The Hong Kong statistics department revealed earlier this month that one out of five women about the age to marry in the territory have to look elsewhere to find a husband, because of the disproportionate number of men and women. In 2003, 2,400 Hong Kong women registered marriages with mainlanders. The figure tripled to reach 6,483 last year.

 

The long tradition that Hong Kong people find spouses across the border has thrived with the closer ties forming between the region and mainland cities since 1997. Last year, a total of 24,000 such cross-border marriages were registered.

 

The story began with middle-aged blue-collar workers, like container truck drivers and pier laborers, who could not find a wife in Hong Kong. Their salaries, low compared to professionals in Hong Kong, were quite competitive with mainlanders 15 years ago. Many of them, already in their 40s, found wives in their 20s across the border. Some married men even found "concubines" in Pearl River Delta cities. Though some women acquired permanent Hong Kong residency through marriage, such kind of relations often ended in divorce because of the age differences and respective intentions.

 

A Luohu matchmaking agency also noted the recent trend of more Hong Kong women hoping to find mainland husbands.

 

Statistics revealed that only 675 Hong Kong women married mainland men in 1986. The figure rose to 6,483 last year.

 

"This year, 28 Hong Kong women have registered as members," said a woman surnamed Hu at a Shenzhen matchmaking agency. "Half of them have never married before, and the youngest is a social worker aged 28. She is quite pretty."

 

Hong Kong women are turning northward for husbands because there are not enough candidates in the territory. Statistics revealed that 18,000 out of 50,300 Hong Kong bridegrooms married mainland brides last year, while another 10,000 single men applied for an "unmarried certificate," which is often used to register a marriage elsewhere.

 

Over the past 20 years, the disparity between the number of each sex has widened in the territory. In 1981, there were 1,087 men to every 1,000 women, which dropped to 929 men to 1,000 woman last year. The disparity is especially severe in the 25 to 40 age group, and media estimates that by 2036, there would be five unmarried Hong Kong women for every three men if the trend continues.

 

Hong Kong women, stereotyped as independent, well-educated, and earning a high income, are not easy to court, the report said.
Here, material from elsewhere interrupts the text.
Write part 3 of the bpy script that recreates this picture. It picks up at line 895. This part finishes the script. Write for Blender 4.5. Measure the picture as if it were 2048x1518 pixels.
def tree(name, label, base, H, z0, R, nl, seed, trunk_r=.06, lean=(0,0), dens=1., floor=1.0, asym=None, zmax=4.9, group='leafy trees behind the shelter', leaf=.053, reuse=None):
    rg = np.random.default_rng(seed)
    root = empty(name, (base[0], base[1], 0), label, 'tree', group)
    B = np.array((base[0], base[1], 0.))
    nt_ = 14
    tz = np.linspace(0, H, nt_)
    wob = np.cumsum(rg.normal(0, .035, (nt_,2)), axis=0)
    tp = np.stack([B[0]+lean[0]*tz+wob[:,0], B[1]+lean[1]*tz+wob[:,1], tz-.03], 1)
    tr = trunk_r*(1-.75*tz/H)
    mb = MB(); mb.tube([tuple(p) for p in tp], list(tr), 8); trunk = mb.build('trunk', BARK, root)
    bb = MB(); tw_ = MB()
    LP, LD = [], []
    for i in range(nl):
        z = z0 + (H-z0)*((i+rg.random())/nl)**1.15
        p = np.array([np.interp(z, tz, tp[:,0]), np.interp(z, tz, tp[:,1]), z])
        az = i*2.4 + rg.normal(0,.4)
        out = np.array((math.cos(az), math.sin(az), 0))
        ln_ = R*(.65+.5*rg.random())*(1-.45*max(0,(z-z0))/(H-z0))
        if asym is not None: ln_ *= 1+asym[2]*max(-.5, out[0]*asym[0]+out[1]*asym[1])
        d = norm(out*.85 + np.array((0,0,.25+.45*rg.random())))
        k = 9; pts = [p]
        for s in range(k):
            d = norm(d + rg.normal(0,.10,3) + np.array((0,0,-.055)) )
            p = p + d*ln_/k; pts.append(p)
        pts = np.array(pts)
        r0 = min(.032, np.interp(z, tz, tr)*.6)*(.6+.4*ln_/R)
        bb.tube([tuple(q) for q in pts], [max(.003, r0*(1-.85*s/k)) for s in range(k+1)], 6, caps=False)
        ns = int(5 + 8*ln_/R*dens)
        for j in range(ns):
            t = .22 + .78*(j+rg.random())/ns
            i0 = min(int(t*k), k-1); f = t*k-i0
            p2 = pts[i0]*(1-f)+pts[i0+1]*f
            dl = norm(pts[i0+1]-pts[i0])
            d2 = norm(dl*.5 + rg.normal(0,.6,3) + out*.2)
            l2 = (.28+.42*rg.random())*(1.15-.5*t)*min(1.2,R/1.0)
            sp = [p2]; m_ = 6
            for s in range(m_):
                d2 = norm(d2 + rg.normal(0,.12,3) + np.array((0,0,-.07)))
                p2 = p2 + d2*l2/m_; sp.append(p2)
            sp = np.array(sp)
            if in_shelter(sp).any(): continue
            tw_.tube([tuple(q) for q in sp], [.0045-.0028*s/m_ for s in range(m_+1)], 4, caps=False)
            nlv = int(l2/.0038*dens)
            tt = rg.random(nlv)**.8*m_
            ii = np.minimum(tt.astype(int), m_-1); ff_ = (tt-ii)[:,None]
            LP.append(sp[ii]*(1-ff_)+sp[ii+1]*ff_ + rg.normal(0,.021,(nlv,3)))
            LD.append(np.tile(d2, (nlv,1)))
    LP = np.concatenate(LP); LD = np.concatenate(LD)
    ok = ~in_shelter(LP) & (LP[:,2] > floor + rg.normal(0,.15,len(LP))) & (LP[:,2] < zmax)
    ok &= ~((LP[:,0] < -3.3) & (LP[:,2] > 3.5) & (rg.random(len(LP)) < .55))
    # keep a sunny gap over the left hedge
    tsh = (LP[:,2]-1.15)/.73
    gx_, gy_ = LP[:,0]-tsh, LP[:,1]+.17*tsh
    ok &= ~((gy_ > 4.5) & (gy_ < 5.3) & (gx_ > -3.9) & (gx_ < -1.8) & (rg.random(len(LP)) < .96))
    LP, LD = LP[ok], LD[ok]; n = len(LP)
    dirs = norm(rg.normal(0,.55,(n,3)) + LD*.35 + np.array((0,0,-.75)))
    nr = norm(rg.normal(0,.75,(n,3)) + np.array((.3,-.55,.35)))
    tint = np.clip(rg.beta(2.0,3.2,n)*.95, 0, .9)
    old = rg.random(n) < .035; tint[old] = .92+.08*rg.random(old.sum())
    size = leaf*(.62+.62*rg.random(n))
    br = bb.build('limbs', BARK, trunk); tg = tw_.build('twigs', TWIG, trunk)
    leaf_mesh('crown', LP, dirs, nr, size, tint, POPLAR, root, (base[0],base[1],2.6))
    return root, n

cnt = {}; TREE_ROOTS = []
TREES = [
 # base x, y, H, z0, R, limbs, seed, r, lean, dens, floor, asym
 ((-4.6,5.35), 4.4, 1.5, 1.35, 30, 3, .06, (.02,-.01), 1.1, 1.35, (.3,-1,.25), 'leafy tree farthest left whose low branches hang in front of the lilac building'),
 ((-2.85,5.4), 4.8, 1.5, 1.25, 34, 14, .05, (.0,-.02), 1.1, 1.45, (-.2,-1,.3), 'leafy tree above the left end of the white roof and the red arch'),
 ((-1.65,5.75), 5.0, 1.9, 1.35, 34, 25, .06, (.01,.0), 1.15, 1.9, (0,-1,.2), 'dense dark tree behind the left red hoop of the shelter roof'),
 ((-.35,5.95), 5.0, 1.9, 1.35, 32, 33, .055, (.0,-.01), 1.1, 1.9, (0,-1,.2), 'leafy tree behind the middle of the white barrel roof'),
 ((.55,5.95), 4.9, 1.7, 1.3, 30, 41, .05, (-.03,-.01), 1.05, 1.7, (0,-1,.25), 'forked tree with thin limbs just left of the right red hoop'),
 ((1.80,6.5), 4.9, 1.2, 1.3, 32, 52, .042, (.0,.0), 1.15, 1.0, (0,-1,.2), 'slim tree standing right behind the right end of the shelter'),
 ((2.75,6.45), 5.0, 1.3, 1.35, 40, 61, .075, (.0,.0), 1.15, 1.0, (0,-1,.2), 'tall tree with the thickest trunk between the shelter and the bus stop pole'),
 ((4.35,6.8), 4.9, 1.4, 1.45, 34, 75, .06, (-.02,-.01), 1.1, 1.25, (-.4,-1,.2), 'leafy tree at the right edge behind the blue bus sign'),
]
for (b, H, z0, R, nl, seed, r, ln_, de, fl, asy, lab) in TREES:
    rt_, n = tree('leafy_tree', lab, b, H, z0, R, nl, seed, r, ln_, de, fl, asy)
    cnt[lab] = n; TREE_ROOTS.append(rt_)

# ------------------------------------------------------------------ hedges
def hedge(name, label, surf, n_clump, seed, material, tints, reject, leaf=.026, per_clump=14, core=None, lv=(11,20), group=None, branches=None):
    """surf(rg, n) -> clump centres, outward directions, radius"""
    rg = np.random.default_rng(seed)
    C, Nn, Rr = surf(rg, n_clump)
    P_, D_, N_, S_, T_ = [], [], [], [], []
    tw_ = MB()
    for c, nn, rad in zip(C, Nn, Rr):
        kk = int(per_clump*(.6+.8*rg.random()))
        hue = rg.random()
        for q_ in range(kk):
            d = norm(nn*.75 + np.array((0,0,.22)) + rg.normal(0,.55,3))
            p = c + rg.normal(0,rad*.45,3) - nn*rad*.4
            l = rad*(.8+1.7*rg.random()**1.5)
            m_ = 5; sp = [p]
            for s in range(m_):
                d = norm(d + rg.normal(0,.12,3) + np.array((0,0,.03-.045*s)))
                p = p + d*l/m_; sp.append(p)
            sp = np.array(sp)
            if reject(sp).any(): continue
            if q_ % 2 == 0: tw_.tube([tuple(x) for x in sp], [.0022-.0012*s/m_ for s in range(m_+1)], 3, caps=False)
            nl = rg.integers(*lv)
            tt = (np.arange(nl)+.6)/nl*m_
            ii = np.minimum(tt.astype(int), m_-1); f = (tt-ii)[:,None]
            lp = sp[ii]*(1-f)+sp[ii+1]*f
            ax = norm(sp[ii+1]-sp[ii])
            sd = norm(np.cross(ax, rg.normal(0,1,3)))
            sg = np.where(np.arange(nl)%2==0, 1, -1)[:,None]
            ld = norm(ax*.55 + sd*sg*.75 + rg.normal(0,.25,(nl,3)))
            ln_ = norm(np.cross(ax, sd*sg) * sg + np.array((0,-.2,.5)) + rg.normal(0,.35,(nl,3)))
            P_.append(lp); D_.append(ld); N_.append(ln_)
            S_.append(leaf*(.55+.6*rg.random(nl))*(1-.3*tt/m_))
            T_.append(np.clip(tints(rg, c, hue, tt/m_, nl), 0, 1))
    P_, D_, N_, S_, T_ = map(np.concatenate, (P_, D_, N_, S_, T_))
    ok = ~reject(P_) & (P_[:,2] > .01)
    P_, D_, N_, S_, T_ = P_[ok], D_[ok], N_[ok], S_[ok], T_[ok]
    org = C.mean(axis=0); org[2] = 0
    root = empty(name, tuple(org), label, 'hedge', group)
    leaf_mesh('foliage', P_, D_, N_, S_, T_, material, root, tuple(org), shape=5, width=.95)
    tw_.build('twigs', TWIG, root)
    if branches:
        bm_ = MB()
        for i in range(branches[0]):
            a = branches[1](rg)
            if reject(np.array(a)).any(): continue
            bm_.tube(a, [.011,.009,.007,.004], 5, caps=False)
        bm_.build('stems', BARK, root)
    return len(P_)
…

Some Hong Kong parents are already registering their daughters for dating events in Shenzhen.

 

Feng Xinghong, a Hong Kong statistics official, however, reassured its citizens that as long as the territory remains an attractive international metropolis, chances abound for single women to get acquainted with mainland and overseas people who work or even migrate to Hong Kong.

 

"Between 20 to 30 percent of our women members said they don't mind marrying mainland men," said Liu Meiru, a Hong Kong dating agent.